Friday, November 2, 2007

YouTube's role in the future of film



Sara Pollack addresses briefly what I hope will get a lot more attention in the future. YouTube's Discovery tools. The most enticing thing to filmmakers that YouTube has to offer is an audience base.

But the reality is that often times amazing videos sit there with only 50 to 200 views. So I've been telling YouTube ever since Spencer Cooks in their PR department contacted us a year ago that they need to improve discovery tools on YouTube.

YouTube needs to use your friends and the favorite tool to come up with a pool of videos a user is very likely to enjoy. The idea is that if your real friends liked it then you probably will too. Susan, Brian and I explained to Sara over lunch that then as you rate videos software can learn which friends really have the same taste as you and friends who like things that you dislike can automatically stop influencing the suggestions to you if that continues to occur.

This is kind of like amazon and netflix suggestions but different because it's based on your friends rather then the entire population on the site. Thats the key thing that very few sites seem to understand just yet. The other thing we always tell youtube when ever we get someone listening to us is that the revenue needs to be higher and we think that can happen with a better user generated advertising echo-sphere.

So instead of banners for products that take you to standard produced commercials, you could have videos made by real people and creative filmmakers that are inspired by a product and make an ad for it and submit that ad to the company. Almost the same way you request friendship from someone and then wait for approval.

The company could then approve the ad if they wanted to and agree to a certain price per view and then any other youtube show could use that video as an advertisement and get revenue for encouraging that ad to be viewed. But more importantlly people would come to the video on their own accord if either it was really creative or if it was really informative.

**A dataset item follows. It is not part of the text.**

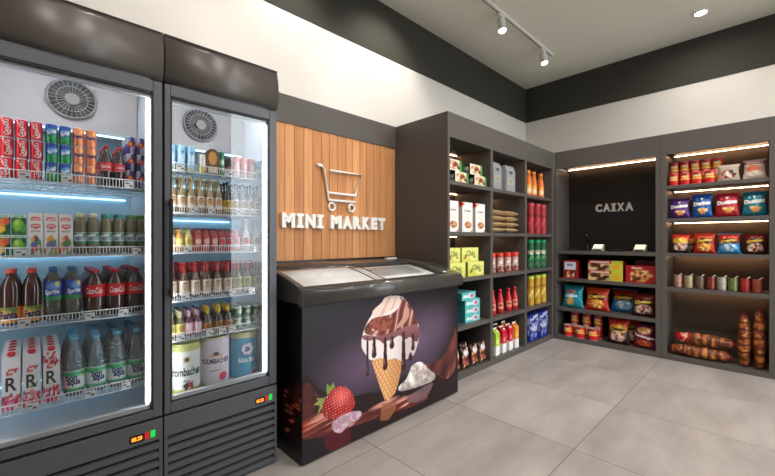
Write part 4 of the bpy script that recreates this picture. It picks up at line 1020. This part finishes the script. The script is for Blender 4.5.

Then the company could also put it on their site and the more the video does it's job promoting the product the more the person that made it gets paid.

This way advertising on youtube won't be just for mainstream products but also for smaller more niche products and services. And advertising 101 tells us that targeted niche advertising is more profitable. But of course it's hard to manage such small business deals unless of course you are google. They run google ad sense so they already know how to manage millions of niche advertisements.

So all in due time I suppose. I'm pretty sure this is where YouTube is headed and when video sharing becomes old news it will be the reason YouTube sticks around. It won't be the beautiful place it once was but will be a good place to watch ads. But I think we all know a new haven of video discovery and sharing will emerge. My only hope is that it's using the back bone of an open platform but that also manages to get compensation back to the creators.

Because in the end, for the record, I don't think that the future of all content creation should be funded by ad revenue. I think it should be subscription services and maybe secondarily ad revenue. The reason why is eventually there will really be no way to interrupt a user even in the most subtle way like a banner popping in as the video plays. All of that stuff will be removed so the content industry shouldn't create a system where we rely on ad revenue.